Copy each line of the listing below exactly.

— Recorded data —
* start *

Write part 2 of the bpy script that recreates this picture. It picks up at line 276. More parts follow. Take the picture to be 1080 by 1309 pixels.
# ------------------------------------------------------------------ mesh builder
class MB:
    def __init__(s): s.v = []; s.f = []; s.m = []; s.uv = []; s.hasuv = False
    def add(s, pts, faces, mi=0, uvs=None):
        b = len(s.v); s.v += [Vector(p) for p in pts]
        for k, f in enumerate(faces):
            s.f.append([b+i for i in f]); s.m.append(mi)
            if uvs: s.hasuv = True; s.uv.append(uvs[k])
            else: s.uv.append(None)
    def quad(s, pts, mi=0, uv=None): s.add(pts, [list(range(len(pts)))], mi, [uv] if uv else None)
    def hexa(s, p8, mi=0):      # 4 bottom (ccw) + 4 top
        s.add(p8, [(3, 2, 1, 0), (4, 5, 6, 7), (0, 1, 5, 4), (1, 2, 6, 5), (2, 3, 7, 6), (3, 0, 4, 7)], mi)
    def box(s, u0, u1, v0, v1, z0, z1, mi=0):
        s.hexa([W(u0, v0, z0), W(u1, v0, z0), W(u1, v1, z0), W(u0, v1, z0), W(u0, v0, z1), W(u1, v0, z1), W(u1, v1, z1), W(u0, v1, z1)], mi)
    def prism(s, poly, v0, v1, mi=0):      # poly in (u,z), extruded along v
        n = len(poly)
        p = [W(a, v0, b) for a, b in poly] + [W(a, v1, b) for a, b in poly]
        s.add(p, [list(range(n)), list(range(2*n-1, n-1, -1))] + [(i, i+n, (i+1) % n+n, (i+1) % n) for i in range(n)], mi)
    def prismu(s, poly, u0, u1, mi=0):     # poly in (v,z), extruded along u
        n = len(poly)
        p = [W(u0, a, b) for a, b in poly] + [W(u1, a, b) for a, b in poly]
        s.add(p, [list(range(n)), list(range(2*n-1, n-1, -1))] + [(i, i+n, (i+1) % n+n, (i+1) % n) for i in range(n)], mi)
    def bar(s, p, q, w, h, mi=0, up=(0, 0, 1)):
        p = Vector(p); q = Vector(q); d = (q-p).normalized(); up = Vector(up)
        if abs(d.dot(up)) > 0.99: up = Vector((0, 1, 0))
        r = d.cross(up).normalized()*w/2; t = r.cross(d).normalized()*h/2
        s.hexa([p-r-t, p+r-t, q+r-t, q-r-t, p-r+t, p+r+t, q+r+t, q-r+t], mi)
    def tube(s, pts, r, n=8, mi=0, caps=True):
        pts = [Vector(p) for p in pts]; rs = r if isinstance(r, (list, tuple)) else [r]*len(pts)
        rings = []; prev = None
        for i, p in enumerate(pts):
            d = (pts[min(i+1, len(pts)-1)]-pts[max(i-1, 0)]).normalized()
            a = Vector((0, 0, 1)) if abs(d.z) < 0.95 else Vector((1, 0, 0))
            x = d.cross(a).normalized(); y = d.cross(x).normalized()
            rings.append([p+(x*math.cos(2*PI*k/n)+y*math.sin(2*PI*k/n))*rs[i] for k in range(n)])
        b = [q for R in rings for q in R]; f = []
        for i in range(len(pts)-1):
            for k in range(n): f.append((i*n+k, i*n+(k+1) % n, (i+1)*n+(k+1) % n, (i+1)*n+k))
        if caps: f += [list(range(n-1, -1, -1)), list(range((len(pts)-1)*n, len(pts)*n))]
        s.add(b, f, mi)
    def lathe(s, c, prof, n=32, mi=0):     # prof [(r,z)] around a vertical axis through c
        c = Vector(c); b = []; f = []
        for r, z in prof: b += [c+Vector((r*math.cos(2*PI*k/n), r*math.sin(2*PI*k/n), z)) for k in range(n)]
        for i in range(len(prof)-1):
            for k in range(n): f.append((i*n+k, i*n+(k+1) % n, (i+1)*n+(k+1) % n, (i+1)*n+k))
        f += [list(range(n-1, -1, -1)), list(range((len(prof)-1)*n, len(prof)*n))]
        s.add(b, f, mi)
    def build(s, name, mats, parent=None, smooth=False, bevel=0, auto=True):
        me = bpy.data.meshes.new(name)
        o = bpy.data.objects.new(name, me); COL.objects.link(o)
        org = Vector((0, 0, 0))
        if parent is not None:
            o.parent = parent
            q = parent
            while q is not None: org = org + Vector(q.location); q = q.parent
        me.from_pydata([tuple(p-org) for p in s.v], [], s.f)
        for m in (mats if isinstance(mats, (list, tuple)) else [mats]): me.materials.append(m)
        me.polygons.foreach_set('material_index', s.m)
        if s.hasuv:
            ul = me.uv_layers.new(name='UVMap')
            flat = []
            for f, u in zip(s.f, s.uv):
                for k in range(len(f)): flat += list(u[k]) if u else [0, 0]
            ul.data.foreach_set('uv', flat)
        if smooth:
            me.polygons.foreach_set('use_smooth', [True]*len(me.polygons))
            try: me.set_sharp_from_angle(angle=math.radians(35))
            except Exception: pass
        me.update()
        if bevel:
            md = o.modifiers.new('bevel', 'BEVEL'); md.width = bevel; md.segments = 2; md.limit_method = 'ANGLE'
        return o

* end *

— Exercise answer —
Write part 2 of the bpy script that recreates this picture. It picks up at line 276. More parts follow. Take the picture to be 1080 by 1309 pixels.
# ------------------------------------------------------------------ mesh builder
class MB:
    def __init__(s): s.v = []; s.f = []; s.m = []; s.uv = []; s.hasuv = False
    def add(s, pts, faces, mi=0, uvs=None):
        b = len(s.v); s.v += [Vector(p) for p in pts]
        for k, f in enumerate(faces):
            s.f.append([b+i for i in f]); s.m.append(mi)
            if uvs: s.hasuv = True; s.uv.append(uvs[k])
            else: s.uv.append(None)
    def quad(s, pts, mi=0, uv=None): s.add(pts, [list(range(len(pts)))], mi, [uv] if uv else None)
    def hexa(s, p8, mi=0):      # 4 bottom (ccw) + 4 top
        s.add(p8, [(3, 2, 1, 0), (4, 5, 6, 7), (0, 1, 5, 4), (1, 2, 6, 5), (2, 3, 7, 6), (3, 0, 4, 7)], mi)
    def box(s, u0, u1, v0, v1, z0, z1, mi=0):
        s.hexa([W(u0, v0, z0), W(u1, v0, z0), W(u1, v1, z0), W(u0, v1, z0), W(u0, v0, z1), W(u1, v0, z1), W(u1, v1, z1), W(u0, v1, z1)], mi)
    def prism(s, poly, v0, v1, mi=0):      # poly in (u,z), extruded along v
        n = len(poly)
        p = [W(a, v0, b) for a, b in poly] + [W(a, v1, b) for a, b in poly]
        s.add(p, [list(range(n)), list(range(2*n-1, n-1, -1))] + [(i, i+n, (i+1) % n+n, (i+1) % n) for i in range(n)], mi)
    def prismu(s, poly, u0, u1, mi=0):     # poly in (v,z), extruded along u
        n = len(poly)
        p = [W(u0, a, b) for a, b in poly] + [W(u1, a, b) for a, b in poly]
        s.add(p, [list(range(n)), list(range(2*n-1, n-1, -1))] + [(i, i+n, (i+1) % n+n, (i+1) % n) for i in range(n)], mi)
    def bar(s, p, q, w, h, mi=0, up=(0, 0, 1)):
        p = Vector(p); q = Vector(q); d = (q-p).normalized(); up = Vector(up)
        if abs(d.dot(up)) > 0.99: up = Vector((0, 1, 0))
        r = d.cross(up).normalized()*w/2; t = r.cross(d).normalized()*h/2
        s.hexa([p-r-t, p+r-t, q+r-t, q-r-t, p-r+t, p+r+t, q+r+t, q-r+t], mi)
    def tube(s, pts, r, n=8, mi=0, caps=True):
        pts = [Vector(p) for p in pts]; rs = r if isinstance(r, (list, tuple)) else [r]*len(pts)
        rings = []; prev = None
        for i, p in enumerate(pts):
            d = (pts[min(i+1, len(pts)-1)]-pts[max(i-1, 0)]).normalized()
            a = Vector((0, 0, 1)) if abs(d.z) < 0.95 else Vector((1, 0, 0))
            x = d.cross(a).normalized(); y = d.cross(x).normalized()
            rings.append([p+(x*math.cos(2*PI*k/n)+y*math.sin(2*PI*k/n))*rs[i] for k in range(n)])
        b = [q for R in rings for q in R]; f = []
        for i in range(len(pts)-1):
            for k in range(n): f.append((i*n+k, i*n+(k+1) % n, (i+1)*n+(k+1) % n, (i+1)*n+k))
        if caps: f += [list(range(n-1, -1, -1)), list(range((len(pts)-1)*n, len(pts)*n))]
        s.add(b, f, mi)
    def lathe(s, c, prof, n=32, mi=0):     # prof [(r,z)] around a vertical axis through c
        c = Vector(c); b = []; f = []
        for r, z in prof: b += [c+Vector((r*math.cos(2*PI*k/n), r*math.sin(2*PI*k/n), z)) for k in range(n)]
        for i in range(len(prof)-1):
            for k in range(n): f.append((i*n+k, i*n+(k+1) % n, (i+1)*n+(k+1) % n, (i+1)*n+k))
        f += [list(range(n-1, -1, -1)), list(range((len(prof)-1)*n, len(prof)*n))]
        s.add(b, f, mi)
    def build(s, name, mats, parent=None, smooth=False, bevel=0, auto=True):
        me = bpy.data.meshes.new(name)
        o = bpy.data.objects.new(name, me); COL.objects.link(o)
        org = Vector((0, 0, 0))
        if parent is not None:
            o.parent = parent
            q = parent
            while q is not None: org = org + Vector(q.location); q = q.parent
        me.from_pydata([tuple(p-org) for p in s.v], [], s.f)
        for m in (mats if isinstance(mats, (list, tuple)) else [mats]): me.materials.append(m)
        me.polygons.foreach_set('material_index', s.m)
        if s.hasuv:
            ul = me.uv_layers.new(name='UVMap')
            flat = []
            for f, u in zip(s.f, s.uv):
                for k in range(len(f)): flat += list(u[k]) if u else [0, 0]
            ul.data.foreach_set('uv', flat)
        if smooth:
            me.polygons.foreach_set('use_smooth', [True]*len(me.polygons))
            try: me.set_sharp_from_angle(angle=math.radians(35))
            except Exception: pass
        me.update()
        if bevel:
            md = o.modifiers.new('bevel', 'BEVEL'); md.width = bevel; md.segments = 2; md.limit_method = 'ANGLE'
        return o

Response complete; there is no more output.